§ **Do this**
Give the number of lines holding the string "part", and nothing else.
+++
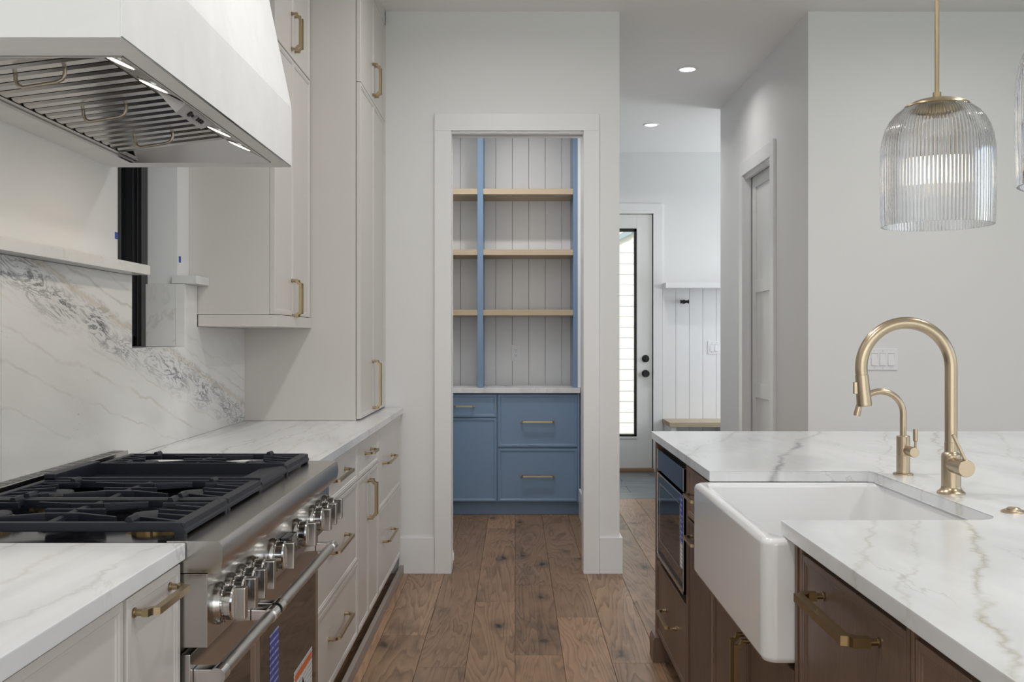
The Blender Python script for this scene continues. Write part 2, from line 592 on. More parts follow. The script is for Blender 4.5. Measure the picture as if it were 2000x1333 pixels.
def part(parent, name, mb, mat, label=None, kind=None, angle=38, own=False):
    """world-space mesh; `own` puts the origin at the mesh centre (for per-object grain)"""
    base = Vector((0, 0, 0)) if parent is None else WL[parent]
    if own:
        lo = Vector((min(v.co.x for v in mb.b.verts), min(v.co.y for v in mb.b.verts), min(v.co.z for v in mb.b.verts)))
        hi = Vector((max(v.co.x for v in mb.b.verts), max(v.co.y for v in mb.b.verts), max(v.co.z for v in mb.b.verts)))
        base = (lo + hi) / 2
    off = base if not MATWORLD.get(mat) else Vector((0, 0, 0))
    wl = base
    bmesh.ops.translate(mb.b, vec=-wl, verts=mb.b.verts)
    o = link(name, finish(mb, name, mat, angle), parent, wl)
    if label: o['label'] = label
    if kind: o['kind'] = kind
    return o


MATWORLD = {}


def thing(name, label, cat, loc, group=None):
    o = link(name, None, None, loc)
    o.empty_display_size = 0.05
    o['label'] = label
    o['category'] = cat
    if group: o['group'] = group
    return o


def single(name, mb, mat, label, cat, group=None, kind=None, world_origin=True, angle=38):
    o = part(None, name, mb, mat, None, kind, angle, own=not world_origin)
    o['label'] = label
    o['category'] = cat
    if group: o['group'] = group
    return o


def struct(name, mb=None, mat=None, label=None, loc=(0, 0, 0)):
    if mb is None:
        o = link(name, None, None, loc)
    else:
        o = part(None, name, mb, mat)
    o['kind'] = 'structure'
    if label: o['label'] = label
    return o


# mapping of a front (u across, z up, d out) to the world
def face_map(plane, face):
    if plane == 'X+': return lambda u, z, d: (face + d, u, z)
    if plane == 'X-': return lambda u, z, d: (face - d, u, z)
    if plane == 'Y-': return lambda u, z, d: (u, face - d, z)


def front(parent, name, plane, face, u0, u1, z0, z1, mat, rim=0.014, depth=0.005, thick=0.02, gap=0.0015, own=False):
    """slim framed cabinet front: slab with a narrow raised rim round a sunk field; face = outer surface"""
    P = face_map(plane, face)
    u0 += gap; u1 -= gap; z0 += gap; z1 -= gap

    def ring(i, d):
        return [P(u0 + i, z0 + i, d), P(u1 - i, z0 + i, d), P(u1 - i, z1 - i, d), P(u0 + i, z1 - i, d)]
    mb = MB()
    mb.loops([ring(0, -thick), ring(0, -0.0015), ring(0.0015, 0), ring(rim, 0), ring(rim + 0.002, -depth * 0.35), ring(rim + 0.006, -depth * 0.45), ring(rim + 0.008, -depth)])
    return part(parent, name, mb, mat, angle=20, own=own)


# cabinet pulls with scalloped corners -- shared meshes
PULLS = {}


def pull_mesh(L, mat, out=0.034, sec=0.010):
    key = (L, mat, out, sec)
    if key in PULLS: return PULLS[key]
    r = 0.014
    h = L / 2
    mb = MB()
    pts = [(-h, -0.016, 0), (-h, -(out - r), 0)]
    for k in range(1, 5):
        a = k / 4 * PI / 2
        pts.append((-h + r * math.sin(a), -(out - r * math.cos(a)) , 0))
    pts = [(-h, -0.014, 0), (-h, -(out - r), 0)]
    for k in range(0, 5):
        a = PI / 2 * k / 4
        pts.append((-h + 0.004 + r * (1 - math.cos(a)) if False else -h + r * math.sin(a), -(out - r) - r * (1 - math.cos(a)), 0))
    cl = []
    for p in pts:
        if not cl or (Vector(p) - Vector(cl[-1])).length > 1e-4: cl.append(p)
    full = cl + [(-x, y, z) for x, y, z in cl[::-1]]
    mb.sweep(full, sec, sec, (0, 0, 1))
    for s in (-1, 1):
        mb.lathe([(0.0058, 0.0), (0.0058, -0.018)], (s * h, 0, 0), 12, 'Y')
        mb.lathe([(0.0085, 0.0), (0.0085, -0.002)], (s * h, 0, 0), 12, 'Y')
    me = finish(mb, 'handle', mat, 30)
    PULLS[key] = me
    return me


ROT = {('X+', 'h'): (0, 0, R(90)), ('X+', 'v'): (0, R(90), R(90)), ('X-', 'h'): (0, 0, R(-90)), ('X-', 'v'): (0, R(90), R(-90)),
       ('Y-', 'h'): (0, 0, 0), ('Y-', 'v'): (0, R(90), 0)}


def pull(parent, plane, face, u, z, L, way='h', mat='brass', out=0.034, sec=0.010):
    P = face_map(plane, face)
    return link('handle', pull_mesh(L, mat, out, sec), parent, P(u, z, 0), ROT[(plane, way)])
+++
§ **Solution to the exercise**
5